[fdfd.functional] fix handling of mu in e_full and m2j sign

meanas/test/test_fdfd_functional.py

@@ -0,0 +1,130 @@
+import numpy
+from numpy.testing import assert_allclose
+
+from ..fdmath import vec, unvec
+from ..fdfd import functional, operators
+
+
+OMEGA = 1 / 1500
+SHAPE = (2, 3, 2)
+ATOL = 1e-9
+RTOL = 1e-9
+
+DXES = [
+    [numpy.array([1.0, 1.5]), numpy.array([0.75, 1.25, 1.5]), numpy.array([1.2, 0.8])],
+    [numpy.array([0.9, 1.4]), numpy.array([0.8, 1.1, 1.4]), numpy.array([1.0, 0.7])],
+]
+
+EPSILON = numpy.stack([
+    numpy.linspace(1.0, 2.2, numpy.prod(SHAPE)).reshape(SHAPE),
+    numpy.linspace(1.1, 2.3, numpy.prod(SHAPE)).reshape(SHAPE),
+    numpy.linspace(1.2, 2.4, numpy.prod(SHAPE)).reshape(SHAPE),
+])
+MU = numpy.stack([
+    numpy.linspace(2.0, 3.2, numpy.prod(SHAPE)).reshape(SHAPE),
+    numpy.linspace(2.1, 3.3, numpy.prod(SHAPE)).reshape(SHAPE),
+    numpy.linspace(2.2, 3.4, numpy.prod(SHAPE)).reshape(SHAPE),
+])
+
+E_FIELD = (numpy.arange(3 * numpy.prod(SHAPE)).reshape((3, *SHAPE)) + 0.5j).astype(complex)
+H_FIELD = (numpy.arange(3 * numpy.prod(SHAPE)).reshape((3, *SHAPE)) * 0.25 - 0.75j).astype(complex)
+
+TF_REGION = numpy.zeros((3, *SHAPE), dtype=float)
+TF_REGION[:, 0, 1, 0] = 1.0
+
+
+def apply_matrix(op: operators.sparse.spmatrix, field: numpy.ndarray) -> numpy.ndarray:
+    return unvec(op @ vec(field), SHAPE)
+
+
+def assert_fields_match(actual: numpy.ndarray, expected: numpy.ndarray) -> None:
+    assert_allclose(actual, expected, atol=ATOL, rtol=RTOL)
+
+
+def test_e_full_matches_sparse_operator_without_mu() -> None:
+    matrix_result = apply_matrix(
+        operators.e_full(OMEGA, DXES, vec(EPSILON)),
+        E_FIELD,
+    )
+    functional_result = functional.e_full(OMEGA, DXES, EPSILON)(E_FIELD)
+
+    assert_fields_match(functional_result, matrix_result)
+
+
+def test_e_full_matches_sparse_operator_with_mu() -> None:
+    matrix_result = apply_matrix(
+        operators.e_full(OMEGA, DXES, vec(EPSILON), vec(MU)),
+        E_FIELD,
+    )
+    functional_result = functional.e_full(OMEGA, DXES, EPSILON, MU)(E_FIELD)
+
+    assert_fields_match(functional_result, matrix_result)
+
+
+def test_eh_full_matches_sparse_operator_with_mu() -> None:
+    matrix_result = operators.eh_full(OMEGA, DXES, vec(EPSILON), vec(MU)) @ numpy.concatenate([vec(E_FIELD), vec(H_FIELD)])
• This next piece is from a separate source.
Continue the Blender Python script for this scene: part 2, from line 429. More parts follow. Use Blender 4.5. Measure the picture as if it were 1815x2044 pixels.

+    matrix_e, matrix_h = (unvec(part, SHAPE) for part in numpy.split(matrix_result, 2))
+    functional_e, functional_h = functional.eh_full(OMEGA, DXES, EPSILON, MU)(E_FIELD, H_FIELD)
+
+    assert_fields_match(functional_e, matrix_e)
+    assert_fields_match(functional_h, matrix_h)
+
+
+def test_e2h_matches_sparse_operator_with_mu() -> None:
+    matrix_result = apply_matrix(
+        operators.e2h(OMEGA, DXES, vec(MU)),
+        E_FIELD,
+    )
+    functional_result = functional.e2h(OMEGA, DXES, MU)(E_FIELD)
+
+    assert_fields_match(functional_result, matrix_result)
+
+
+def test_m2j_matches_sparse_operator_without_mu() -> None:
+    matrix_result = apply_matrix(
+        operators.m2j(OMEGA, DXES),
+        H_FIELD,
+    )
+    functional_result = functional.m2j(OMEGA, DXES)(H_FIELD)
+
+    assert_fields_match(functional_result, matrix_result)
+
+
+def test_m2j_matches_sparse_operator_with_mu() -> None:
+    matrix_result = apply_matrix(
+        operators.m2j(OMEGA, DXES, vec(MU)),
+        H_FIELD,
+    )
+    functional_result = functional.m2j(OMEGA, DXES, MU)(H_FIELD)
+
+    assert_fields_match(functional_result, matrix_result)
+
+
+def test_e_tfsf_source_matches_sparse_operator_without_mu() -> None:
+    matrix_result = apply_matrix(
+        operators.e_tfsf_source(vec(TF_REGION), OMEGA, DXES, vec(EPSILON)),
+        E_FIELD,
+    )
+    functional_result = functional.e_tfsf_source(TF_REGION, OMEGA, DXES, EPSILON)(E_FIELD)
+
+    assert_fields_match(functional_result, matrix_result)
+
+
+def test_e_tfsf_source_matches_sparse_operator_with_mu() -> None:
+    matrix_result = apply_matrix(
+        operators.e_tfsf_source(vec(TF_REGION), OMEGA, DXES, vec(EPSILON), vec(MU)),
+        E_FIELD,
+    )
+    functional_result = functional.e_tfsf_source(TF_REGION, OMEGA, DXES, EPSILON, MU)(E_FIELD)
+
+    assert_fields_match(functional_result, matrix_result)
+
+
+def test_poynting_e_cross_h_matches_sparse_operator() -> None:
+    matrix_result = apply_matrix(
+        operators.poynting_e_cross(vec(E_FIELD), DXES),
+        H_FIELD,
+    )
+    functional_result = functional.poynting_e_cross_h(DXES)(E_FIELD, H_FIELD)
+
+    assert_fields_match(functional_result, matrix_result)